Ставя сказку Гоцци и притчу Робакидзе, Стуруа по-прежнему чуждается несценичных сантиментов и внимательно следит за политической подоплекой происходящего. Он не хуже, чем четверть века назад, чувствует ритм спектакля и соразмерность мизансцены и умеет вписать артистов в крутые повороты своего стиля. Он не перестает настаивать на том -- и особенно любит подчеркивать это в Москве, куда приехал, чтобы поставить в 'Сатириконе' 'Гамлета' с Константином Райкиным в главной роли,-- что грузинским актерам принципиально чужда система Станиславского, тревожно опекающая подлинность чувств и как от огня бегущая любого преувеличения. Его спектакли должны продемонстрировать нам все достижения национальной актерской школы -- пламенной и безоглядной.
Правда, здесь-то и подстерегает его опасность. Южный темперамент, рвущийся наружу, не знающий преград между чувством и его выражением, лучше всего выглядит на рынке. На сцене ему требуется беспощадная огранка. Только помноженная на стиль страсть исполнителей создавала вулканический пейзаж 'Ричарда III' и 'Кавказского мелового круга' -- главных шедевров Стуруа.Стоит чуть ослабить дисциплину, и спектакль стремительно летит к провалу, превращаясь из притчи -- в детский утренник: актеры начинают неумеренно голосить, чуть что хватаясь за несуществующий кинжал, мизансцены трещат под напором их неуемной энергии, а ненаигранное простодушие исполнителей с очевидностью нуждается в соответствующей аудитории -- желательно младшего школьного возраста..
Это случилось в 'Ламаре', где Стуруа слишком доверился тексту запрещенной пьесы Робакидзе, стильному антуражу и эмоциям исполнителей. Антураж -- красное на темно-красном -- ненавязчиво напоминал о Параджанове и переставал замечаться через полчаса сценического времени. К тому же текст, который подается замечательно -- с шикарно раскаченными гласными и рокочущими, как близкий водопад, согласными -- оказывается, при ближайшем знакомстве, просто безнадежным. Робакидзе написал экологическую драму в стиле Леси Украинки, осложнив ее чрезвычайно актуальной проблематикой разборок между конфессиями и лицами различных кавказских национальностей. Нет сомнения, этим набором идей можно заинтересовать и снобов-москвичей. Только не в таком изложении. Выдохшийся провинциальный символизм Робакидзе мог подстегивать праздничную фантазию Ахметели, но с тех пор Метерлинк прочно вышел из театральной моды, а находки самого знаменитого грузинского режиссера стали достоянием ТЮЗов.
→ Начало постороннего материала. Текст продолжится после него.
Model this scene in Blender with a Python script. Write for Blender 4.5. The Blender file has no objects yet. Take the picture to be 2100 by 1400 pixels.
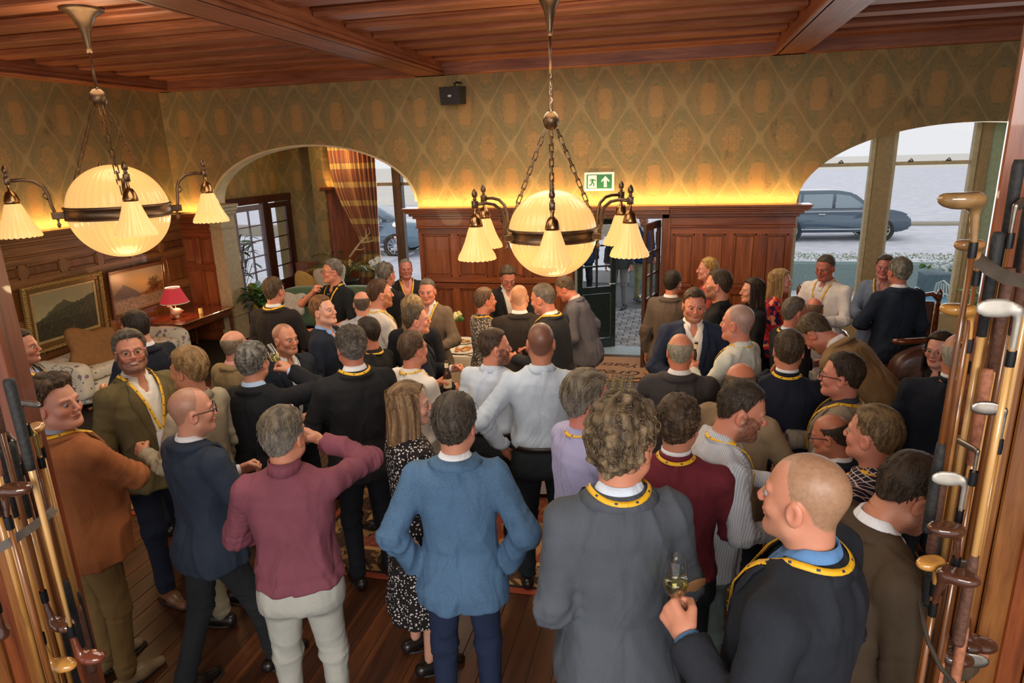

В 'Женщине-змее' Стуруа работал с актерами гораздо внимательнее, сочиняя им подробные пластические партитуры, продумывая каждый жест, каждый вздох Как результат -- их лица проявились из суматохи 'Ламары' и обрели редкую отчетливость очертаний. Блеклый Миндиа (Заза Папуашвили) обернулся утонченно забавным Панталоне, крикливый Муртаз (Леван Берикашвили) стал великолепным Тартальей -- барышней и хулиганом в одном лице. Особенно разительно процесс 'проявки' изменил нежную Нино Касрадзе -- приму театра им. Руставели. В бытность свою Ламарой она изящно припрыгивала вдоль авансцены, трогательно боялась змей и заламывала руки. Став женщиной-змеей, она взвалила на хрупкие плечи всю громаду гоцциевской фьябы и играючи затмила партнеров. Самое удивительное -- Касрадзе отыграла все несуразности гоцциевской пьесы с поразительной психологической точностью. Держу пари: Станиславский кричал бы 'Верю!', завидев, как она подыскивает безошибочные мотивировки для безумств своей Керестани.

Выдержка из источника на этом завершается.